The sea and the hijab

On the front of Sidon a girl with the hijab is looking at the sea waves (Credits: Luca Sciortino)

The school bus

This school bus looked like it had got left by the sea; the wind was blowing through the palms (Credits: Luca Sciortino).

Sunset in Sidon

A look at what’s outside of the Mosque Hajj Bahaeddin Hariri, in Sidon, when the sun was setting (Credits: Luca Sciortino).

Muslin funeral

A Muslin funeral was being held in a coin of the Mosque Hajj Bahaeddin Hariri in Sidon. The older relatives of the departed were sitting in front of the audience and by the body.
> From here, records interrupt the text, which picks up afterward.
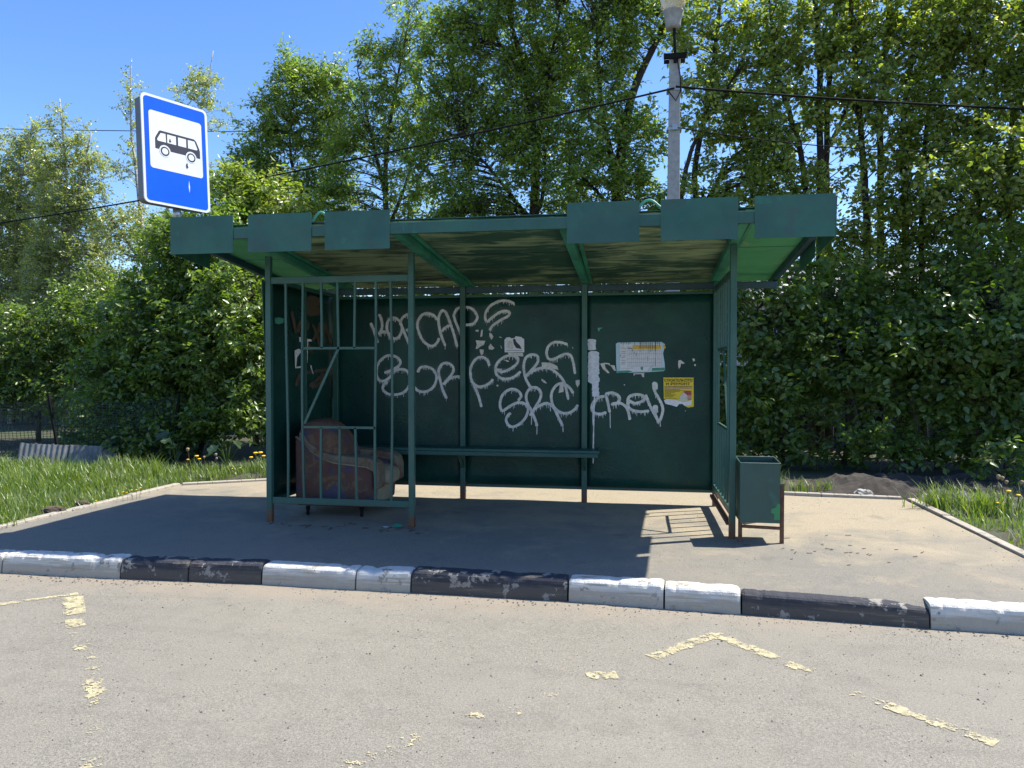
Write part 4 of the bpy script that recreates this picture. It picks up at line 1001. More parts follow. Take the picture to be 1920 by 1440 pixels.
def G(u, y): p = at_y(u, 700, y); return (p.x, p.y, -.02)
def stem(u0, y, *uv, r=(.07, .02)):
    return ([G(u0, y)]+[W(a, b, y+c) for a, b, c in uv], r[0], r[1])

# left birches
gB = 'birches at the left edge'
plant('birch_tree', 'leftmost pale birch, cut by the left edge of the photo', 'tree', G(20, 17), [stem(20, 17, (25, 550, 0), (35, 380, 0), (60, 235, 0), r=(.09, .015))],
      [B(25, 520, 17, 1.35, 1.1, 2.5), B(40, 340, 17, .95, .7, 1.4), B(55, 250, 17, .3, .3, .5), B(20, 650, 16.5, 1.2, 1., .7)], 'leaf_birch', (.062, .050), 'birch', .30, 50, 36, thin=.55, group=gB)
plant('birch_tree', 'slim birch with two pointed tops between the left edge and the bus stop sign', 'tree', G(120, 16.2), [stem(120, 16.2, (125, 560, 0), (128, 380, 0), (112, 185, 0), r=(.08, .012)), ([W(126, 460, 16.2), W(150, 340, 16.1), W(172, 250, 16)], .04, .012)],
      [B(130, 520, 16.2, 1.2, 1., 2.1), B(130, 350, 16.2, .9, .7, 1.2), B(112, 240, 16.2, .28, .28, .55), B(165, 290, 16.2, .35, .35, .6), B(60, 640, 16, .8, .7, .8), B(150, 640, 16, 1., .8, .7)], 'leaf_birch', (.062, .050), 'birch', .30, 50, 36, thin=.55, group=gB)
plant('birch_tree', 'open airy birch whose thin tops frame the bus stop sign', 'tree', G(290, 17.5), [stem(290, 17.5, (275, 560, 0), (262, 380, 0), (245, 240, 0), (247, 110, 0), r=(.09, .01)), ([W(272, 480, 17.5), W(340, 330, 17.4), (W(378, 200, 17.4)), W(400, 95, 17.4)], .05, .008), ([W(270, 500, 17.5), W(215, 420, 17.3), W(190, 380, 17.2)], .03, .008)],
      [B(245, 200, 17.5, .30, .3, .85, .8), B(232, 300, 17.5, .45, .4, .7, .7), B(375, 165, 17.4, .75, .5, .45, .9), B(395, 220, 17.4, .38, .35, .5, .8), B(250, 440, 17.5, 1.05, .9, .9, .75), B(400, 330, 17.4, .4, .4, .6, .6), B(230, 580, 17.3, 1.2, 1, 1.1, 1.)], 'leaf_birch', (.062, .050), 'birch', .30, 50, 30, thin=.6, group=gB)
# dense bush left of the shelter
plant('leafy_bush', 'large dark rounded bush filling the gap left of the shelter', 'bush', G(350, 11.6), [stem(350, 11.6, (340, 700, 0), (360, 560, 0), (390, 450, 0), r=(.06, .015)), stem(330, 11.5, (270, 720, 0), (230, 640, 0), r=(.05, .015)), stem(370, 11.5, (440, 680, 0), (470, 560, 0), r=(.05, .015))],
      [B(330, 640, 11.6, 1.25, 1.0, 1.15, 1.5), B(395, 500, 11.8, .95, .85, .95, 1.4), B(450, 630, 11.2, .85, .8, 1.15, 1.4), B(250, 720, 11.4, .85, .8, .85, 1.4), B(330, 470, 12, .5, .5, .6, 1.2), B(200, 800, 10.8, .7, .5, .42, 1.5), B(260, 830, 10.5, .6, .4, .32, 1.6), B(420, 780, 11.1, .9, .6, .5, 1.4), B(310, 800, 11, .8, .6, .45, 1.3)], 'leaf_bush', (.10, .055), 'twig', .4, 46, 20, 'lens')
plant('leafy_bush', 'low bush mass hanging over the net fence at the left edge', 'bush', G(70, 13), [stem(70, 13, (80, 700, 0), (90, 620, 0), r=(.05, .015)), stem(170, 12.6, (170, 700, 0), (180, 600, 0), r=(.05, .015))],
      [B(60, 660, 12.6, 1.4, .8, .85, 1.5), B(180, 620, 12.8, .9, .8, 1.0, 1.5), B(10, 730, 12.4, 1., .6, .5, 1.5), B(140, 745, 12.2, .8, .6, .45, 1.4), B(-80, 640, 12.6, .9, .8, 1., 1.4)], 'leaf_bush', (.08, .05), 'twig', .4, 42, 18, 'lens')
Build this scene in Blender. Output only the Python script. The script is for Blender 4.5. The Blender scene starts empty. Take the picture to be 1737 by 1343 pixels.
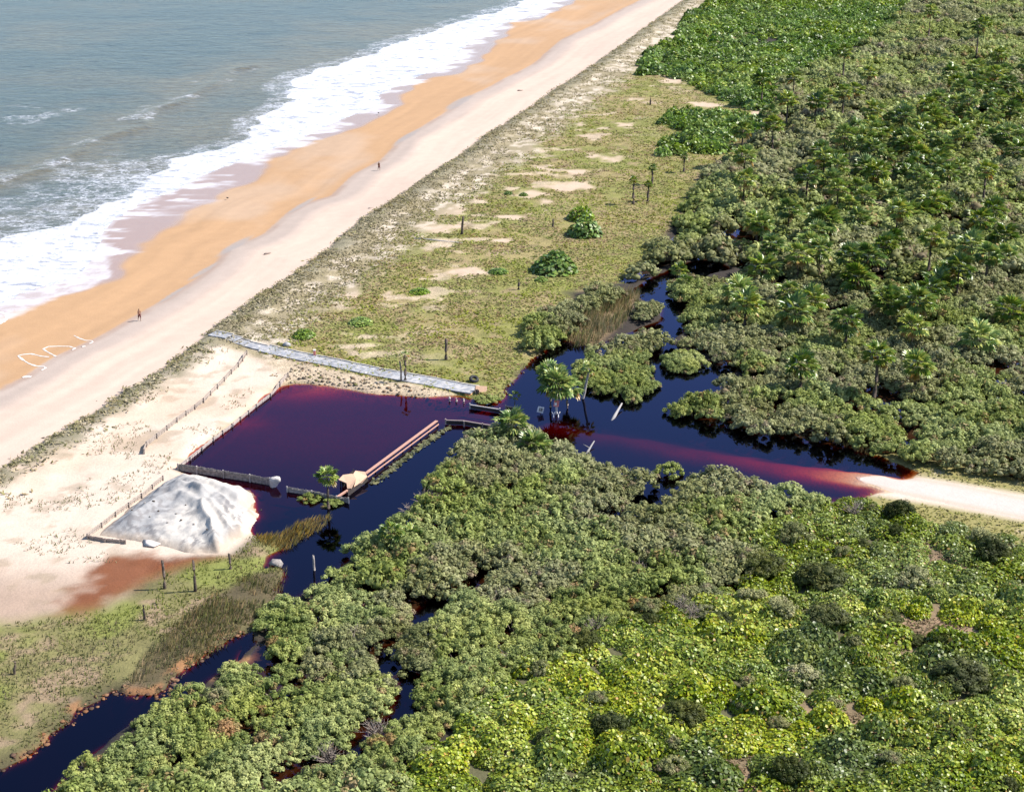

At the end of the ceremony many people kissed the hand of an elder who just sat waiting (Credits: Luca Sciortino)

Inside the mosque

Muslins pray inside one of the most important mosque of Sidon, that of Hajj Bahaeddin Hariri (Credits: Luca Sciortino)

Mosque and cemetery

A mosque in Tyre and its cemetery (Credits: Luca Sciortino).

Dreaming of Europe

A Syrian family watches the sunset in the Lebanese coast near Tyre. That is a place in which many boats of emigrants leave home for good. Very likely this family was dreaming of a better life and I like thinking that by now they have found it (Credits: Luca Sciortino).